■ **Provided data**:
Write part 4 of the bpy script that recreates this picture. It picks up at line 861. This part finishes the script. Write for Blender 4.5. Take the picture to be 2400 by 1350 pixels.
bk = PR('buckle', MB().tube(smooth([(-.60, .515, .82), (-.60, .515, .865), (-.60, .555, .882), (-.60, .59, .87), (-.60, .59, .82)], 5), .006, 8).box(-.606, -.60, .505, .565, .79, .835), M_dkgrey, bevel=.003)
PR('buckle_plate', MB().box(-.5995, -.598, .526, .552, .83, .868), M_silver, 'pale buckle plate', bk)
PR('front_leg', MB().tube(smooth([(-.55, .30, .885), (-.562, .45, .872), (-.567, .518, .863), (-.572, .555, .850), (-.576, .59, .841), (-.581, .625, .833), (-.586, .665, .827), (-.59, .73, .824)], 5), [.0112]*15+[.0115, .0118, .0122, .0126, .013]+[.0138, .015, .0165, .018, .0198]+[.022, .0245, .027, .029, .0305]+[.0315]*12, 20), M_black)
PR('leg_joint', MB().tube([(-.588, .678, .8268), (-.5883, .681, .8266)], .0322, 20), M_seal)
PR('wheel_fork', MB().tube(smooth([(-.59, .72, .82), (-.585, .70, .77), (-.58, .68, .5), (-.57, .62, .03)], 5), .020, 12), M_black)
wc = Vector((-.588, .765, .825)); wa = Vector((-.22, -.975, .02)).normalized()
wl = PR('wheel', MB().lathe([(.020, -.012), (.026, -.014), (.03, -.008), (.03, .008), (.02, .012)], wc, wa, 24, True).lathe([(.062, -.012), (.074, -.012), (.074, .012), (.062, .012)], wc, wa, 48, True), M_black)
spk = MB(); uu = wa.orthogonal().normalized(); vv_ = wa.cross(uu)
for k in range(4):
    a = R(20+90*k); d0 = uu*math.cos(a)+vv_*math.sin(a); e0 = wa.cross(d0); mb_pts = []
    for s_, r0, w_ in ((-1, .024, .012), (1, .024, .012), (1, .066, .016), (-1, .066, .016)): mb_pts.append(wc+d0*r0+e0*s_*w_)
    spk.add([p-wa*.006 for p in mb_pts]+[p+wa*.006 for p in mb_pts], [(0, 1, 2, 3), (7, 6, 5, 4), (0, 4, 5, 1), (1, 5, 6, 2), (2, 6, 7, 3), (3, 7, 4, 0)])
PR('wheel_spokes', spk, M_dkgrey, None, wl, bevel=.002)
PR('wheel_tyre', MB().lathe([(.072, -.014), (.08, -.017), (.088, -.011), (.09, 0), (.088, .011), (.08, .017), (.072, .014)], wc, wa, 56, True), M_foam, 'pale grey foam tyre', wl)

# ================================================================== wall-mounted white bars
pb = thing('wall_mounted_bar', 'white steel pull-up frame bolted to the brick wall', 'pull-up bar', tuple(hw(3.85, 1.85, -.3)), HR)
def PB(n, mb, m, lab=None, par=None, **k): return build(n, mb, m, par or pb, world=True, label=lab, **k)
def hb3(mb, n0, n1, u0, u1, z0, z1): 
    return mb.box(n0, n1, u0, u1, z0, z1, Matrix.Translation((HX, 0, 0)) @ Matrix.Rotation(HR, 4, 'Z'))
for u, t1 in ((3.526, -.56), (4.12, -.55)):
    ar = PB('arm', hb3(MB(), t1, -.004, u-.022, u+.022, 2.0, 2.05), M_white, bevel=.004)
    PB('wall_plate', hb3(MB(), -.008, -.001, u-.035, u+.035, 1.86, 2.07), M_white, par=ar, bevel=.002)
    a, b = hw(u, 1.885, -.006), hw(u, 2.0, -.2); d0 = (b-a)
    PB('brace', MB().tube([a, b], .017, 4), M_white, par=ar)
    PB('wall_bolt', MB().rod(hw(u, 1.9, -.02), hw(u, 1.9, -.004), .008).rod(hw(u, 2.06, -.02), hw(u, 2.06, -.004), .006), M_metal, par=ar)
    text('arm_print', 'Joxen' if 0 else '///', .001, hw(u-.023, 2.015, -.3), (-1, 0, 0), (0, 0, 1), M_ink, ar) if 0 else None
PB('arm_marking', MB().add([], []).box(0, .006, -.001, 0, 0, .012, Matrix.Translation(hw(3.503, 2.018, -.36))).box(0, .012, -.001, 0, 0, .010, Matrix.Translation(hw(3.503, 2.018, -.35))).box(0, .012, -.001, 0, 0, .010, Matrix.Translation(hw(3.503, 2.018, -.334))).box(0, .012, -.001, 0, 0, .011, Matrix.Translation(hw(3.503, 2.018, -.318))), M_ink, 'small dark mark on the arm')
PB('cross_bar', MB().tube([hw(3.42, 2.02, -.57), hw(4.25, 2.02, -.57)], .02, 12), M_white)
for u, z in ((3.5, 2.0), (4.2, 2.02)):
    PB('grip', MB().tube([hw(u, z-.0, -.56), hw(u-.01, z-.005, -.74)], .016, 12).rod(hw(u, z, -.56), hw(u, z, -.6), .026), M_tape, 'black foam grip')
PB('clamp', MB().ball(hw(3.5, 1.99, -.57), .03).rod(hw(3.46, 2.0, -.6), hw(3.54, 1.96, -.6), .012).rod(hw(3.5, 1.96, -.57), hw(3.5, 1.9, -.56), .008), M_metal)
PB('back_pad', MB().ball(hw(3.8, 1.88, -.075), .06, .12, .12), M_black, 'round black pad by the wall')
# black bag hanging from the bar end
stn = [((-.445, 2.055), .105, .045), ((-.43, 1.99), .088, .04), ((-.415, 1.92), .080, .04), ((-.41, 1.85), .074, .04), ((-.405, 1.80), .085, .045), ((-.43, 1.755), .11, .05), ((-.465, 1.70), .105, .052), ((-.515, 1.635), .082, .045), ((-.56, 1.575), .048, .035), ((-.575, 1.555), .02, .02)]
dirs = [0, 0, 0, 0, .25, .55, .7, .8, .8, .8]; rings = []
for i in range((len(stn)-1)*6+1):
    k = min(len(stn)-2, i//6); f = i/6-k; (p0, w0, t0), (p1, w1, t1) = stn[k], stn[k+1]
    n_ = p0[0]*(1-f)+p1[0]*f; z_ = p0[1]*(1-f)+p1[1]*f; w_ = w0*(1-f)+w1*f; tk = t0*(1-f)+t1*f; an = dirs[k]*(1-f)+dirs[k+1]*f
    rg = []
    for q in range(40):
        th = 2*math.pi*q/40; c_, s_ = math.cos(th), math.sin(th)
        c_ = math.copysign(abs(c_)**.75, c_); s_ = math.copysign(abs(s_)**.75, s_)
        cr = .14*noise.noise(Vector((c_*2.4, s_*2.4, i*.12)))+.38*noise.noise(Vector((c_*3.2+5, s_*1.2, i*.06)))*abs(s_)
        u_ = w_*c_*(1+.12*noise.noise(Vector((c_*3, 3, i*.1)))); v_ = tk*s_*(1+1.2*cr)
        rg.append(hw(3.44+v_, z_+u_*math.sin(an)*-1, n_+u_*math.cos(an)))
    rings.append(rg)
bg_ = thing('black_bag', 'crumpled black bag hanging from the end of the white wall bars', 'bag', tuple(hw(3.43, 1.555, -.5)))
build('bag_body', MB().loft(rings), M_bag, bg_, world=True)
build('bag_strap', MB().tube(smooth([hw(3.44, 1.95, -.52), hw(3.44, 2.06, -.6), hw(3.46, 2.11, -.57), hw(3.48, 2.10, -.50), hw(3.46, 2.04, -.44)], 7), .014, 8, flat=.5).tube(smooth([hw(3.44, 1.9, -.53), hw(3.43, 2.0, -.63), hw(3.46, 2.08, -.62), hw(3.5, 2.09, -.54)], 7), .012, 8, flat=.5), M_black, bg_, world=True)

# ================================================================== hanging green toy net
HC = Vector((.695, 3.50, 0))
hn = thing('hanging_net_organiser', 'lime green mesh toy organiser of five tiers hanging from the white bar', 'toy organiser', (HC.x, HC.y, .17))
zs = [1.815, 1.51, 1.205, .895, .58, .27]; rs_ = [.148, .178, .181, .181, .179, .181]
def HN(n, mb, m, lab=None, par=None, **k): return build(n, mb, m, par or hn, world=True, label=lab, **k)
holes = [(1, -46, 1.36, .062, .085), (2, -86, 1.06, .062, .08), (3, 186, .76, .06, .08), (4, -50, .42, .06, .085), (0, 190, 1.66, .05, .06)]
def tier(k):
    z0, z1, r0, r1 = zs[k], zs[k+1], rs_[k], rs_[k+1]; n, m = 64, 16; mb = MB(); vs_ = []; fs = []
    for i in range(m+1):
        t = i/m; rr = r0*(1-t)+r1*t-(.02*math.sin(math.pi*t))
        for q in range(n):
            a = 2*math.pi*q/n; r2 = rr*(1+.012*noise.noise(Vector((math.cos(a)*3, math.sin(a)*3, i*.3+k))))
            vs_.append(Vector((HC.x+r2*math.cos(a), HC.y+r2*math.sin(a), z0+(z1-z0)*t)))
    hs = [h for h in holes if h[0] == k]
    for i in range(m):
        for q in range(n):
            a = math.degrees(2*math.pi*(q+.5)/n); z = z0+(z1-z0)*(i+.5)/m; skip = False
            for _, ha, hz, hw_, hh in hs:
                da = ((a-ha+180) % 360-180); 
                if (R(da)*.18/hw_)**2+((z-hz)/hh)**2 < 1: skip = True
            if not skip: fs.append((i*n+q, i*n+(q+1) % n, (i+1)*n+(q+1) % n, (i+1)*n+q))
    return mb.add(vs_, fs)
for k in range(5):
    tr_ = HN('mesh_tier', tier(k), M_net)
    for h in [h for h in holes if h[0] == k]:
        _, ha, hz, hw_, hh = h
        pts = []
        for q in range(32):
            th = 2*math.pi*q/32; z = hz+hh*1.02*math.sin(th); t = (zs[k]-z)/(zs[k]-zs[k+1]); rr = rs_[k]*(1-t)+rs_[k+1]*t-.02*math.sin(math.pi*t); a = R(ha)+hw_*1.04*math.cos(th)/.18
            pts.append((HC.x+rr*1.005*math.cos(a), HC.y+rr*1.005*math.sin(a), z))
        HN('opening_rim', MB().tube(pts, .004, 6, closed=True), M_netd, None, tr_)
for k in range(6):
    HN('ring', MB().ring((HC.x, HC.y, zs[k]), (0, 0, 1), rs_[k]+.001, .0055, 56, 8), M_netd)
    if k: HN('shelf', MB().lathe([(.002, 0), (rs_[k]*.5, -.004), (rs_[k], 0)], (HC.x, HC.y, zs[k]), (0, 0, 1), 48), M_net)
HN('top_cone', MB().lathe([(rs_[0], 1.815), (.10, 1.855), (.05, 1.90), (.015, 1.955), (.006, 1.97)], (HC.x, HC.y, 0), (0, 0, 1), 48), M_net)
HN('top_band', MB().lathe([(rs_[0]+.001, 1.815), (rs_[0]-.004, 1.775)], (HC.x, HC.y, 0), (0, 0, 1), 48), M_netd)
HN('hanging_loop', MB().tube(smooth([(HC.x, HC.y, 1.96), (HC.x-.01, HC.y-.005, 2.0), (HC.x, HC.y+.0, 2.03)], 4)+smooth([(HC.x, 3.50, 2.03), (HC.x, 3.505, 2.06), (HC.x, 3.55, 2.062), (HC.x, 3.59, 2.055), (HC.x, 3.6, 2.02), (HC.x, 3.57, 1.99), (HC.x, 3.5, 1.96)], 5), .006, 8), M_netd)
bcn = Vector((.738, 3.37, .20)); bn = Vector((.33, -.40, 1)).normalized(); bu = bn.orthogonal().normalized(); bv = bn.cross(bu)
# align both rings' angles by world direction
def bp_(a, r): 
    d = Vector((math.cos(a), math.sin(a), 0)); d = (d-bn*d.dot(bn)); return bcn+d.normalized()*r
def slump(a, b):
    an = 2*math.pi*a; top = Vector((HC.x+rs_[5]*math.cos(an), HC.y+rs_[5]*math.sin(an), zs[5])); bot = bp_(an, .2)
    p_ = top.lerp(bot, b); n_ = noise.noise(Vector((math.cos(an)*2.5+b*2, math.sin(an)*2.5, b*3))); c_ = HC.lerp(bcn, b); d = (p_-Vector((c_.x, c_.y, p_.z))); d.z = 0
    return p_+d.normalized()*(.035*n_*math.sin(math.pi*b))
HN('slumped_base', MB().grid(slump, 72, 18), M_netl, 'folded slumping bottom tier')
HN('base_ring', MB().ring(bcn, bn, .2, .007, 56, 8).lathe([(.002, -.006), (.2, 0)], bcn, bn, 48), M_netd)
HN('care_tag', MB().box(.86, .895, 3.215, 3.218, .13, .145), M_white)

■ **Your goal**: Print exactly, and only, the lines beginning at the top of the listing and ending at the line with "foam tyre', wl)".

■ **Output for this exercise**:
Write part 4 of the bpy script that recreates this picture. It picks up at line 861. This part finishes the script. Write for Blender 4.5. Take the picture to be 2400 by 1350 pixels.
bk = PR('buckle', MB().tube(smooth([(-.60, .515, .82), (-.60, .515, .865), (-.60, .555, .882), (-.60, .59, .87), (-.60, .59, .82)], 5), .006, 8).box(-.606, -.60, .505, .565, .79, .835), M_dkgrey, bevel=.003)
PR('buckle_plate', MB().box(-.5995, -.598, .526, .552, .83, .868), M_silver, 'pale buckle plate', bk)
PR('front_leg', MB().tube(smooth([(-.55, .30, .885), (-.562, .45, .872), (-.567, .518, .863), (-.572, .555, .850), (-.576, .59, .841), (-.581, .625, .833), (-.586, .665, .827), (-.59, .73, .824)], 5), [.0112]*15+[.0115, .0118, .0122, .0126, .013]+[.0138, .015, .0165, .018, .0198]+[.022, .0245, .027, .029, .0305]+[.0315]*12, 20), M_black)
PR('leg_joint', MB().tube([(-.588, .678, .8268), (-.5883, .681, .8266)], .0322, 20), M_seal)
PR('wheel_fork', MB().tube(smooth([(-.59, .72, .82), (-.585, .70, .77), (-.58, .68, .5), (-.57, .62, .03)], 5), .020, 12), M_black)
wc = Vector((-.588, .765, .825)); wa = Vector((-.22, -.975, .02)).normalized()
wl = PR('wheel', MB().lathe([(.020, -.012), (.026, -.014), (.03, -.008), (.03, .008), (.02, .012)], wc, wa, 24, True).lathe([(.062, -.012), (.074, -.012), (.074, .012), (.062, .012)], wc, wa, 48, True), M_black)
spk = MB(); uu = wa.orthogonal().normalized(); vv_ = wa.cross(uu)
for k in range(4):
    a = R(20+90*k); d0 = uu*math.cos(a)+vv_*math.sin(a); e0 = wa.cross(d0); mb_pts = []
    for s_, r0, w_ in ((-1, .024, .012), (1, .024, .012), (1, .066, .016), (-1, .066, .016)): mb_pts.append(wc+d0*r0+e0*s_*w_)
    spk.add([p-wa*.006 for p in mb_pts]+[p+wa*.006 for p in mb_pts], [(0, 1, 2, 3), (7, 6, 5, 4), (0, 4, 5, 1), (1, 5, 6, 2), (2, 6, 7, 3), (3, 7, 4, 0)])
PR('wheel_spokes', spk, M_dkgrey, None, wl, bevel=.002)
PR('wheel_tyre', MB().lathe([(.072, -.014), (.08, -.017), (.088, -.011), (.09, 0), (.088, .011), (.08, .017), (.072, .014)], wc, wa, 56, True), M_foam, 'pale grey foam tyre', wl)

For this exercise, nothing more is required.